Há umas semanas recebi um áudio de Maryzelia me agradecendo sobre algo que escrevi pra ela no jornal. Dizia que não tinha tido tempo de ler ainda, mas já de antemão, agradecia. Eu, que nada escrevi, gargalhei com ela no whatsapp sobre o equívoco e logo descobrimos que era um texto antigo trazido à baila por Jânio Rêgo pela ocasião do seu retorno aos palcos na província de Santa Ana. Prometi aparecer no show completamente sem certeza de que cumpriria. Fui! E que bom que fui!
Cheguei antes de começar e pude ouvir que a primeira música era de Caetano. Fiquei pensando, pensando… No samba, em Maryzélia, em quanto tempo fiquei sem vê-la cantar e em todas as vezes que vi. Inclusive numa incrível noite há uma década, pelo menos, na praça do Fórum onde no pé do palco um homem aos berros repetia durante quase todo o espetáculo: Maryzélia, ôôô Maryzélia, eu sou seu fã, você é a Carmen Miranda da Bahia! Ao final do show, fui apresentar o tiete à nêga e quando ela lhe perguntou o nome ele largou um sonoro: Moitha! Ela, com toda irreverência, disse: – Muito prazer, Seu Moitha, eu sou Maryzélia. Terminamos a noite às gargalhadas!
Estou lendo “Carmen: uma biografia” escrita pelo excepcional Ruy Castro que nos conta a história dos biografados como se estivéssemos num filme. Me senti envergonhado por gostar tanto de música e saber tão superficialmente sobre Carmen, a primeira mulher contratada do rádio no Brasil, a primeira brasileira (ai de quem dissesse que não) a fazer sucesso em Hollywood, a primeira sul-americana a ter seu nome na calçada da fama nos Statestates, a primeira a cantar pra o presidente dos EUA na Casa Branca e mais tantos pioneirismos grandiosos que eu poderia ficar aqui elencando até me perder. Realizou grandes feitos seguida pelo Bando da Lua, grupo que não deixava o samba morrer e que Carmen brigou e fez questão de manter perto por muito tempo, a contragosto dos contratantes norte-americanos.
No verão de 2019 num desses eventos acalorados da Bahia, na Casa Ninja, Maryzélia ao se apresentar convidada de Teresa Cristina puxou Caetano pra o palco e lhe colocou pra sambar. Aconteceu numa terça-feira. Na sexta seguinte estive num almoço familiar com o filho de D. Canô e resolvi lhe comentar sobre Maryzélia, falando com entusiasmo que era minha amiga e era de Feira.

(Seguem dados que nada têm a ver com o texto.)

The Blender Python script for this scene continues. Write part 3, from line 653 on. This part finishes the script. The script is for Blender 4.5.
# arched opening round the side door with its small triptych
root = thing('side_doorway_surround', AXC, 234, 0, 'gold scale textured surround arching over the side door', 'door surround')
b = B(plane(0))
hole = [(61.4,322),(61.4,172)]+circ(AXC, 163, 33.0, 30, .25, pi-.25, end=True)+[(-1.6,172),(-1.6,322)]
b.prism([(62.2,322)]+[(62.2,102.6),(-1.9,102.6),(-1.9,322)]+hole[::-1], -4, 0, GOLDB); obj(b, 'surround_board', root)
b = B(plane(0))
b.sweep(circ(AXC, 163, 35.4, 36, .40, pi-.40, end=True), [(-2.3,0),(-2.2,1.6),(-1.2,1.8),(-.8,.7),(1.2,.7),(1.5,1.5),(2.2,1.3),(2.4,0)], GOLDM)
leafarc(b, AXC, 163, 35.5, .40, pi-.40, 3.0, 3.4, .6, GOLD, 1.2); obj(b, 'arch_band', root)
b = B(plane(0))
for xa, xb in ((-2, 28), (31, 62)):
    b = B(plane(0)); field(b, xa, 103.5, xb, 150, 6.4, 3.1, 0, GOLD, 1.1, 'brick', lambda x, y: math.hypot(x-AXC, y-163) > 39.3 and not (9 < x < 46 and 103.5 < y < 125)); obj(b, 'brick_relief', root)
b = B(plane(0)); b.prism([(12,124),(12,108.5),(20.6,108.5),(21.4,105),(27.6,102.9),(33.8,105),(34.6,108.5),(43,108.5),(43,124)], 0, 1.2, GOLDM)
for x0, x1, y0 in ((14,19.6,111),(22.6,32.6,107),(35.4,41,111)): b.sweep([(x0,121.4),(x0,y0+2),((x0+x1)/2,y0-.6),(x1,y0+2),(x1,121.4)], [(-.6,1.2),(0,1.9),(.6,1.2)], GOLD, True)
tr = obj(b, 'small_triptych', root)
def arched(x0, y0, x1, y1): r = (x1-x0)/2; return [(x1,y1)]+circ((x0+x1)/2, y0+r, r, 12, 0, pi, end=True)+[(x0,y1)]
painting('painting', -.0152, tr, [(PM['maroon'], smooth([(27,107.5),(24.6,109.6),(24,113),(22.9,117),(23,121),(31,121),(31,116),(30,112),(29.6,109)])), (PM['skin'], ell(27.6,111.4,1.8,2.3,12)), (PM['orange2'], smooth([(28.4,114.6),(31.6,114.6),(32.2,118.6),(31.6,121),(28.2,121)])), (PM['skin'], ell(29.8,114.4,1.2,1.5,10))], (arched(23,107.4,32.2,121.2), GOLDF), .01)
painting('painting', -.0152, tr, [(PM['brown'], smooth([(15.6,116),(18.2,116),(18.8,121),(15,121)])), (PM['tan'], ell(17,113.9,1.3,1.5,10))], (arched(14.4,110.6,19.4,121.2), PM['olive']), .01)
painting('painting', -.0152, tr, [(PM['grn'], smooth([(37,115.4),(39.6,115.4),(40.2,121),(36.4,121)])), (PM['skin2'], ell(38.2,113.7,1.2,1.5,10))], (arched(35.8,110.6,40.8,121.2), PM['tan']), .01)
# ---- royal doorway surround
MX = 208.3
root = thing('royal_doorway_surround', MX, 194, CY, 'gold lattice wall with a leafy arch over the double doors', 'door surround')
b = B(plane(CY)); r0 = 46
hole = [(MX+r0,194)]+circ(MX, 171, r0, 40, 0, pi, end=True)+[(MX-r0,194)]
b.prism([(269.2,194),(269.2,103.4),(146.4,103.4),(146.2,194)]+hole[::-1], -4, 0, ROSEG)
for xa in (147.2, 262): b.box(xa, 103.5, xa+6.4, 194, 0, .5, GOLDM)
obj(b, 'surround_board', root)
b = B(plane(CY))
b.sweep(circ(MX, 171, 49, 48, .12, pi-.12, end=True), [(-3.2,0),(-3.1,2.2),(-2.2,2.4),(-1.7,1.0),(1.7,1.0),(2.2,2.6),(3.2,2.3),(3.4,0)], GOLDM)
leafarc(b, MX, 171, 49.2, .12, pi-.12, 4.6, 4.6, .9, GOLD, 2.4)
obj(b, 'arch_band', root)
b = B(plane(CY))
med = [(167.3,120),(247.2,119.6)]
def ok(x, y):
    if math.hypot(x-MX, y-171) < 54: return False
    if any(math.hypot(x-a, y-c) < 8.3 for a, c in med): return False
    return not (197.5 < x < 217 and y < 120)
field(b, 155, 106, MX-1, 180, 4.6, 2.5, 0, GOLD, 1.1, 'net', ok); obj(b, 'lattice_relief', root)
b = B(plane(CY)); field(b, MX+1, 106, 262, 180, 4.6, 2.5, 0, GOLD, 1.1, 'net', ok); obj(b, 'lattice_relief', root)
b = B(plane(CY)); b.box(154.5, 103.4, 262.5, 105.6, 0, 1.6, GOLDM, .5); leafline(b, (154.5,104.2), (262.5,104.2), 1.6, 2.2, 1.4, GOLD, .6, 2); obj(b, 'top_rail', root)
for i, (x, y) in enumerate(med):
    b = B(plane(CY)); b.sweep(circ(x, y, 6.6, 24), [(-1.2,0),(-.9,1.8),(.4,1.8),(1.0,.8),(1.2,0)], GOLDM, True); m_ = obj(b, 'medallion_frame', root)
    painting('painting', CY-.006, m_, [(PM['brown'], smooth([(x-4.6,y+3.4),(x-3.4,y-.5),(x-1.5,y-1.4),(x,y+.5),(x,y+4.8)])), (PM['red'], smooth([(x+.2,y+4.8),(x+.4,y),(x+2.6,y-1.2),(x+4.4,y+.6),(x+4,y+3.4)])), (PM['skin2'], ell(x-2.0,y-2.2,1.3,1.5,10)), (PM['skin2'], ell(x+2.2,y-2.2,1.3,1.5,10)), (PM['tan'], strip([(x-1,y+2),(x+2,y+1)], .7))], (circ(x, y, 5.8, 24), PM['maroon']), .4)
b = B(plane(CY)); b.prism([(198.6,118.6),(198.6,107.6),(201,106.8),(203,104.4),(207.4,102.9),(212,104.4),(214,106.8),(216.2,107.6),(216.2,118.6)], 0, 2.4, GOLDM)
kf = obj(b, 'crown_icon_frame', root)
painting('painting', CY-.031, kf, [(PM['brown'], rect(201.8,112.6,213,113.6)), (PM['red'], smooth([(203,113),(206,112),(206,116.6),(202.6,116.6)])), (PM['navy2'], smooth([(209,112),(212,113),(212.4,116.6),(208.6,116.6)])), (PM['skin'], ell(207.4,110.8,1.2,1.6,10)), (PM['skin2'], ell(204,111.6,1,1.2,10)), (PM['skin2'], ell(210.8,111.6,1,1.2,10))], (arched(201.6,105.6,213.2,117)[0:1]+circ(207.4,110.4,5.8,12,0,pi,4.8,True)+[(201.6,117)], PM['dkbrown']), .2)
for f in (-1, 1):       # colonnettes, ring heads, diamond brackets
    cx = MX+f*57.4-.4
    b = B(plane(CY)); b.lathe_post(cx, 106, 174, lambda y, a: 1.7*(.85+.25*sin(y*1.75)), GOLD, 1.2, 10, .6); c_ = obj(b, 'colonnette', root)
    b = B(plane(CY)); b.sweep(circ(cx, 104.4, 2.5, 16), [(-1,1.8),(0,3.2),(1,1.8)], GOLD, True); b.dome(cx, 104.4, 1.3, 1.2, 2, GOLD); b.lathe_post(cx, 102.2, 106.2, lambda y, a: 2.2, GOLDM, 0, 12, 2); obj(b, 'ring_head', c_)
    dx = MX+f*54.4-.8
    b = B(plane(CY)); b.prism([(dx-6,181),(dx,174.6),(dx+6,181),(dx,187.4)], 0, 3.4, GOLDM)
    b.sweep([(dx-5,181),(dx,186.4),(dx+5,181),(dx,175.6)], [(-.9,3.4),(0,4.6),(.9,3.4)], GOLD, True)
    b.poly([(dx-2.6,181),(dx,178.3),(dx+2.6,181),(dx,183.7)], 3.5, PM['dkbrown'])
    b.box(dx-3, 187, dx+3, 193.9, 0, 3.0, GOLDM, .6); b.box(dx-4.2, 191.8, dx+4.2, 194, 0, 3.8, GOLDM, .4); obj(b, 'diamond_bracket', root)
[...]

Lembrei que durante a turnê Zii e Zie, Caetano escrevia um blog chamado Obra em Progresso e relatou nele suas impressões sobre Feira de Santana “no nó do recôncavo com um grande contingente de pessoas avisadas e civis” e que quando ele era criança as pessoas de Santo Amaro olhavam pra Feira “como um poeta olha para um brutamontes”. Porém logo que comecei a falar de Maryzélia ele me disse que se lembrava dela “das festas que Paulinha dá lá em casa”, que ela “cantava bem, sambava bem e se apresentava bem no palco”. Nenhuma novidade pra mim, contudo feliz que Caetano estivesse atento ao talento da sambista.
Na versão comemorativa de 20 anos do seu livro biográfico, Verdade Tropical, Caetano adicionou um capítulo chamado “Carmen Miranda não sabia sambar”. Lembrei de Moitha (que eu julgava ser mais doido do que só irreverente) e comentando com o radialista e ativista cultural Elsimar Pondé, descobri que Seu Moitha é compositor e vivia nos programas de rádio da Feira pedindo pra ter seu talento difundido. Se algum leitor tiver notícias dessa personalidade, pode dar notícias a Jânio, diretor desse blog e apaixonado por figuras excêntricas.
Pra finalizar, queria dizer que as sextas no TOMA (com esse nome super sugestivo) Maryzélia se apresenta, faz seu canto ecoar, colocou Batatinha no repertório, chama a gente pra subir no palco, nos irradia com uma energia que nos deixa soltos, quentes, com malícia, com destreza. Ela nos diz “samba, ordinário” e a gente se joga como se o nervo ciático nem fosse doer no outro dia. Por isso, quando pensei “com quem roupa eu vou pra o samba que ela me convidou” vesti uma camisa que ganhei de Vítor Vega, ator feirense e que como nossa sambista foi morar no Rio de Janeiro levando o nome de Feira. Na estampa do presente tem escrito: Eu nunca disse que prestava! É esse o clima, de descontração, de boas risadas, de irreverência, porque o que vale é se jogar na roda e aproveitar todo talento e força que nossa sambista-mor tem pra oferecer. Além de tudo essa sabe sambar. E muito!